B. H. Залесская. К интерпретации символики литургических сосудов из собрания Государственного Эрмитажа
Символика воды и предназначавшихся для нее культовых сосудов, их связь с божественными силами известны с момента зарождения цивилизации. В ритуале почитания этой природной стихии каждая эпоха имела свои отличительные черты. Проявились они и в период средневековья как непосредственно в богослужении, так и в окололитургической практике, связанной с нуждами паломников.
В собрании византийского отделения Эрмитажа имеется несколько предметов, на примере которых может быть раскрыта символика воды в литургическом действе: 1. как символа очищения и возрождения; 2. как знака присутствия Бога. Для первого случая достаточно характерным образцом являются изображения на евхаристическом блюде епископа Патерна (конец V в.) 403. На бортике этого сосуда в извивах виноградной лозы представлены девять сцен: голуби по сторонам корзины, агнцы в виноградной лозе, павлины у вазы, голуби, клюющие грозди винограда, козлики по сторонам вазы, клюющие виноград павлины, голуби по сторонам вазы, утки по сторонам корзины, олени, пьющие из вазы. Перед нами типичные для ранневизантийских памятников, полные сакрального смысла изображения животных и птиц, заключенных в так называемую «населенную лозу» 404. В такой символической конструкции лоза отождествлялась с древом Иессевым 405, а последнее – с древом жизни. Корзины намекали на чудо с хлебами и рыбами, помещенные в них грозди винограда и хлеб – на таинство евхаристии, вазы – фонтаны жизни – связывались с крещением в его эсхатологическом понимании 406. Птицы, прежде всего голуби и павлины, олицетворяли бессмертие души 407 , олень
– Христа, победившего змея 408 , а птицы и животные по сторонам вазы – души, стремящиеся к истине. Таким образом, на блюде была символически представлена сцена евхаристии, суть которой – утверждение истинного учения, побеждающего смерть и силы зла и дающего вечную жизнь душам приобщившихся. Такие композиции типичны для мозаичных полов IV–VI вв. 409 , но редки в изображениях на литургической утвари. Единственной и не очень близкой аналогией бортику блюда Патерна может считаться золотая чаша из Врапа (Албания) 410, а наибольшее сходство по структуре и характеру декора – сочетанием «живописного» бортика и графически врезанной хризмы – обнаруживает блюдо епископа Евтихиана (VI в.), найденное в 1963 г. в Кумлуке (древняя Коридалла) около Анталии 411.

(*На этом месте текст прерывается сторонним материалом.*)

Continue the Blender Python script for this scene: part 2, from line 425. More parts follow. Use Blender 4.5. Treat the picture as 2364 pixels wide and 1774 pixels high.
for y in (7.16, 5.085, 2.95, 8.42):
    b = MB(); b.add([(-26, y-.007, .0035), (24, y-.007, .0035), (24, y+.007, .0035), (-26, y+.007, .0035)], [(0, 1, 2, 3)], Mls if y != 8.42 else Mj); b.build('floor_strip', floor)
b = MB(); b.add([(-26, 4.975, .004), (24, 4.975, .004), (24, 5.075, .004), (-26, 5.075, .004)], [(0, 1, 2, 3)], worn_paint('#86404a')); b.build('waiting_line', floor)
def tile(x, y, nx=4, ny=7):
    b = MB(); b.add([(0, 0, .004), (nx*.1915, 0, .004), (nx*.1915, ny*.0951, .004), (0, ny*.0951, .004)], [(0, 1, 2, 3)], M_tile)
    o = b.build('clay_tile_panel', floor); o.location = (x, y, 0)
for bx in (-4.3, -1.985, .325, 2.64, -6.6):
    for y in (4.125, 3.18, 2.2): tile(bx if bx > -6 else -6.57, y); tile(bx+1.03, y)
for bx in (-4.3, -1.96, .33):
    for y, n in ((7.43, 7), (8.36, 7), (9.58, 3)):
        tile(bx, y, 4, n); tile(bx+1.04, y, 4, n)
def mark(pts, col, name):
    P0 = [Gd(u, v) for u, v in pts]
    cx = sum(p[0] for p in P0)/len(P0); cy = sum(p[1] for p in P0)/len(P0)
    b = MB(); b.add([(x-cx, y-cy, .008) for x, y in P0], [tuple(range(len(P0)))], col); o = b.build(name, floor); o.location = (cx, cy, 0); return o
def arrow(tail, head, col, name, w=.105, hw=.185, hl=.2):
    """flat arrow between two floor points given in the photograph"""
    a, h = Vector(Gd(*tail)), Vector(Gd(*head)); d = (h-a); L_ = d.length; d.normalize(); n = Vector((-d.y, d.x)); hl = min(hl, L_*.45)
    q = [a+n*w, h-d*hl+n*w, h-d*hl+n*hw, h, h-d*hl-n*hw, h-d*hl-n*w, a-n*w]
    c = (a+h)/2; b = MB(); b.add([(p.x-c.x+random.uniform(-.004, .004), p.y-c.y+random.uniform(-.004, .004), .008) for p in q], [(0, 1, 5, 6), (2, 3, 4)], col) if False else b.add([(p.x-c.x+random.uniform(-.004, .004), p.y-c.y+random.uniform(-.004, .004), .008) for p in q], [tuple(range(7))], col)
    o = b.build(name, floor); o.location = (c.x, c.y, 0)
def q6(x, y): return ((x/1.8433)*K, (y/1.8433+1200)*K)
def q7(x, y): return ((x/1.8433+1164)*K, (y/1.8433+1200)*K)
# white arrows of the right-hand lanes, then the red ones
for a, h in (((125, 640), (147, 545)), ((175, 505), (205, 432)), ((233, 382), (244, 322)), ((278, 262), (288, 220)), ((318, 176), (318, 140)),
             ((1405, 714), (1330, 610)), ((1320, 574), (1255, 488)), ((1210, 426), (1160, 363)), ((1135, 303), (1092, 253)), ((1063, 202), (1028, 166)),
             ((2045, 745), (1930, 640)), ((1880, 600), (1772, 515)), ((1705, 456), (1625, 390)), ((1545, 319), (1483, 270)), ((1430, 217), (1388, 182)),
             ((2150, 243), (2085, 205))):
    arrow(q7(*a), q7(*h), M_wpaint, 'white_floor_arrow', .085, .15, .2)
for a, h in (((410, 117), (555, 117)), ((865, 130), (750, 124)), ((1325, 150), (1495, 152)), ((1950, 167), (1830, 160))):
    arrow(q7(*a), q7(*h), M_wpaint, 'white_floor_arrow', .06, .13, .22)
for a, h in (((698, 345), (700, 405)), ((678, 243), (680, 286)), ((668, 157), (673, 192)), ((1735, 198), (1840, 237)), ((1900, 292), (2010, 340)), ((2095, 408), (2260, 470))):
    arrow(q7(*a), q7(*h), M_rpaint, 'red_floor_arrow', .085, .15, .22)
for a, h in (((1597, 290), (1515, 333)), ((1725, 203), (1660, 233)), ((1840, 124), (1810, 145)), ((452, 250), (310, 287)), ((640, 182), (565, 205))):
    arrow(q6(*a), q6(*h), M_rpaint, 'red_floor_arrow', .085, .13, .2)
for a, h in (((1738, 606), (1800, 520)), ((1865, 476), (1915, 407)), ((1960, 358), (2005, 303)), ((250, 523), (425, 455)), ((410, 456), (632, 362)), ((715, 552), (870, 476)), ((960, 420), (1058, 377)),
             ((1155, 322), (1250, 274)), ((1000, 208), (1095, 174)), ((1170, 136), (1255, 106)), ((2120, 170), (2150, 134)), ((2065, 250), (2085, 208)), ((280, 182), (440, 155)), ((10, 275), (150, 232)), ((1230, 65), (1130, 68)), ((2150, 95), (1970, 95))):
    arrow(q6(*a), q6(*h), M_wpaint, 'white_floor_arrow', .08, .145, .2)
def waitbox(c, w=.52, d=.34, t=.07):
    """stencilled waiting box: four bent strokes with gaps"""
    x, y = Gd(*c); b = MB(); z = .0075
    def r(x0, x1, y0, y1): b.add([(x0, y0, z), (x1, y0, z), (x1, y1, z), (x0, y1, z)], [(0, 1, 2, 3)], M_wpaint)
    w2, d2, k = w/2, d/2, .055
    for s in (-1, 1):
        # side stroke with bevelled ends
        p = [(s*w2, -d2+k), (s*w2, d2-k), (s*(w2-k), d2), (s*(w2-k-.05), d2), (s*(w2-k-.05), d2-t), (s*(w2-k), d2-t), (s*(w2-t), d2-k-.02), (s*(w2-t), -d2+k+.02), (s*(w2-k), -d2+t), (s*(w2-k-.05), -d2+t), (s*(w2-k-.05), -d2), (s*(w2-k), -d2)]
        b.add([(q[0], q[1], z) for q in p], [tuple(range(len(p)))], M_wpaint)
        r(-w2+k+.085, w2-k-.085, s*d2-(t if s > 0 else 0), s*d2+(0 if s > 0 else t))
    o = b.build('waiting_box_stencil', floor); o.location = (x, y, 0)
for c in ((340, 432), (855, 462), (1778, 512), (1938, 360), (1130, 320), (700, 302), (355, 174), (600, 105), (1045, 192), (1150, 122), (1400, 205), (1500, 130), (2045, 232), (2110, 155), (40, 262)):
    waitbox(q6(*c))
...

Вода как символ возрождения присутствует и в изображениях на изготовлявшихся для паломников светильниках. Несколько таких предметов, происходящих из раскопок в Северном Причерноморье, имеется в Эрмитаже 412. На щитках ламп – опирающаяся на две колонки арка, под ней – заполненный точками треугольник. Эта арка, как можно заключить по эвлогиям, привозимым паломниками из Сирии и Палестины 413, была условным изображением храмика-усыпальницы, прежде всего Гроба Господня. В последнем случае она воспринималась в космическом плане как свод вселенной 414. Подобные архитектурные конструкции были обычны для изображения языческих тихейонов и героонов, равно как и генетически связанных с ними христианских мартириев, и имели двоякую символику: с одной стороны, они свидетельствовали о мученической смерти, с другой – арка как знак триумфа указывала на посмертное торжество. При наличии под сенью конструкции, сходной с бассейном, арка обозначала крещальню. Такой случай как раз имеет место в рассматриваемом примере. Помещенный под аркой треугольник является знаком водного пространства, причем количество углов ассоциируется с тремя строками в печи Навуходоносора, где огонь, по словам греческой Минеи, чудесным образом «превратился в воды Иордана» 415. Сочетая иконографические признаки мартирия и баптистерия, эта композиция есть символ Возрождения. Письменные источники и данные эпиграфики указывают на прямую смысловую связь между баптистерием и уже упоминавшимся райским «фонтаном жизни». Так, в Книге Понтификов купель, поднесенная Константином Великим в Латеранский Баптистерий, названа Fons Vitae, а на крещальне в Сан Джованни-ин-Фонте имеется надпись, гласящая: «Fons hic est vitae, qui totem diliut orbem» «Это фонтан жизни, который очищает весь мир». Изображение крещальни-мавзолея на ранневизантийских памятниках должно было свидетельствовать о связи трех таинств: крещения, смерти и воскресения. При крещении язычник как бы уходит из жизни, одновременно появляясь на свет как христианин. Блаженный Августин так формулирует эту идею: «В крещении мы умираем вместе с Христом и воскресаем вместе с Ним к новой жизни» 416.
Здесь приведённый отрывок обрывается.